2015 ha sido, para un servidor de casi nadie, un año intenso de principio a fin. Es verdad que habría de hacer especial hincapié en su segunda cuota: esa que abarca los meses comprendidos entre junio y diciembre. Subrayo, ahora, los tres últimos: octubre, noviembre y diciembre. Lo hago por razones varias que no voy a airear aquí. Circunscribo el último: diciembre. Y marco con una equis el día 21. Jornada, ésta, en que crecí exponencialmente. Reflexioné. Temblé. Me inmolé (simbólicamente hablando).
Al cabo me alegré.
Difícil día aquel 21 y día, por lo demás, espléndido. El olvido no podrá hacer de las suyas con él. Queda, pues, grabado a fuego en mi memoria. Dije “te quiero” y no mentí. Exalté la belleza de una sonrisa de mujer y no exageré ni una pizca. Recriminé cierta actitud y lo hice porque sentía lo que decía y lo que se siente va a misa de ocho. Aquella sonrisa, por cierto, fue tildada por mí de “maldita”; siempre desde el cariño.

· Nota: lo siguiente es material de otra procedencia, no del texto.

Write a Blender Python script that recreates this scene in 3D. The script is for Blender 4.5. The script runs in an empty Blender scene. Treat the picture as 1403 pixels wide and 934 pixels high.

Hoy tengo el pensamiento desembarazado y el ánimo a flor de conciencia. He dormido siete horas. Lo cual, creo, se entenderá como algo significativo. Cuando uno confiesa un sentimiento avasallador, y es respetuosamente escuchado, uno sabe del vacío. De lo que significa liberarse. También sabe de la “resignación”…
Lo bueno sería que ésta, la resignación, fuera acompañada de conmutadores de juegos verbales que accionaría quien te obligó a resignarte. A veces (común es) en forma de mensajes de texto contradictorios que, por serlo, dan alas a la desalada esperanza. Esto, como digo, es lo mejor. Lo conozco de primera mano. Me ha sucedido.
¡C`est la vie! Lo sé, lo sé. Y ahora, ¡no queda otra!, a otra cosa. Esperaré 2016 a puerta gayola. ¡Y que Krishnamurti me pille confesado!